On this album, Kudo and his musical collaborators performed “Last Song Of My Life” to accompany the screening of a film work by Umi Ishihara aka Ummmi entitled The Garden Apartment. During the performance, the members of the ensemble were instructed to play either the eight-bar score that Kudo provided, or noise, depending on their response to the film work that was being projected. If you’ve been following Kudo’s recent releases, particularly his recent, prodigious output on Bandcamp, “My Last Song Of My Life” feels almost like a totemic score for him – he returns to it repeatedly, elaborating different takes on its graceful melancholy.

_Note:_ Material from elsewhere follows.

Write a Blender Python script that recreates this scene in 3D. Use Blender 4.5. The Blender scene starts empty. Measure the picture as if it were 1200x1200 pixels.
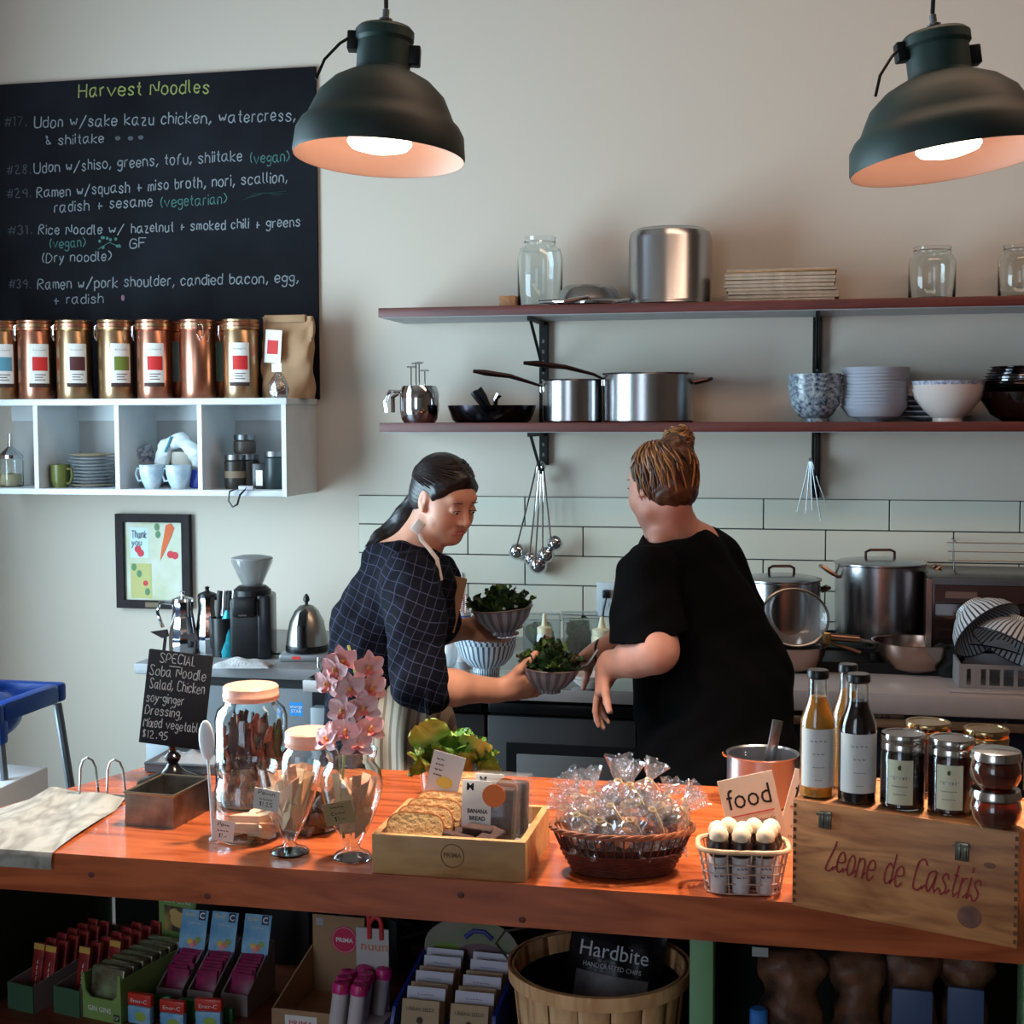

Here, that melody cycles slowly for fifty minutes, the spine of a performance that sees Kudo and his ensemble stretching out, members of the ensemble drifting off on diversions, floating gusts of loose improvisation across Kudo’s gorgeous melody. It’s a beautiful, hypnotic performance that, across its fifty-minute arc, brings to mind, fleetingly, The Red Crayola With The Familiar Ugly, Walter Zimmermann’s Lokale Musik, Christian Wolff’s Exercises, James Tenney’s Postal Pieces, but stays fundamentally Kudo throughout. It’s another excellent example of the deeply human beauty at the core of Kudo’s approach to music-making.